Last Thursday, I went on FX’s Totally Biased with W. Kamau Bell and tried to explain rape culture in a few 15-second sound bytes (fun stuff—if you’ve never tried it, RUN-DON’T-WALK).

I was in a debate with comedy vet Jim Norton (who’s been thoughtful and fair throughout this whole thing, so don’t be mean to him), who essentially took the stance that comedy requires absolute freedom in order to function. Comedians joke about difficult issues because it’s a “release of tension” for people uncomfortable with those issues. It’s “catharsis.” No subject should ever be “off limits” and comedians shouldn’t be “silenced.” And anyway, language doesn’t affect culture, so how could rape jokes have an effect on actual rape? Rape is illegal! Everyone hates rape!

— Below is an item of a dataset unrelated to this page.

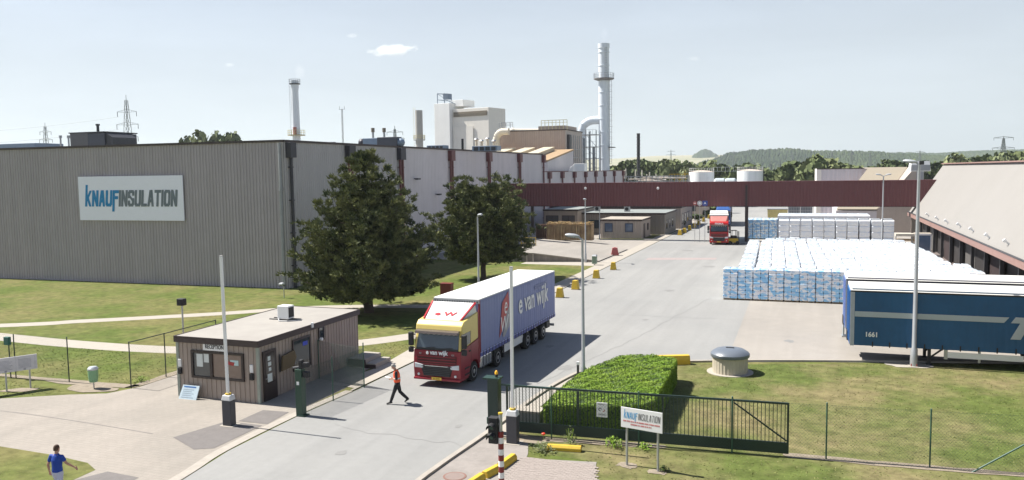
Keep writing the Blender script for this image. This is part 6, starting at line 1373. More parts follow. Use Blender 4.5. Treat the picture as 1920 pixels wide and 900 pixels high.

Well, that’s the fundamental disconnect between us. I believe that the way we speak about things and the type of media we consume profoundly influences how we think about the world.

Let me be clear: I don’t believe that previously non-raping audience members are going to take to the streets in a rape mob after hearing one rape joke. That’s an absurd and insulting mischaracterization. But I do believe that comedy’s current permissiveness around cavalier, cruel, victim-targeting rape jokes contributes to (that’s contributes—not causes) a culture of young men who don’t understand what it means to take this stuff seriously.

And how did they try and prove me wrong? How did they try to demonstrate that comedy, in general, doesn’t have issues with women? By threatening to rape and kill me, telling me I’m just bitter because I’m too fat to get raped, and suggesting that the debate would have been better if it had just been Jim raping me.

This isn’t just coming from anonymous trolls. Local comics — whom I know and work with — have told me to shut the fuck up. One hopes I’ll fall down a flight of stairs. (He later apologized—to my boyfriend, not me.)

The comments below and the video above (filmed and edited by Ahamefule J. Oluo) are only a tiny fraction of what I’ve been wading through for the past four days. A suffocating deluge of violent misogyny is how American comedy fans react to a woman suggesting that comedy might have a misogyny problem.

If anyone’s still worried about comedians being “silenced”: This is what silencing looks like. Sorry, boys, but it’s not going to work.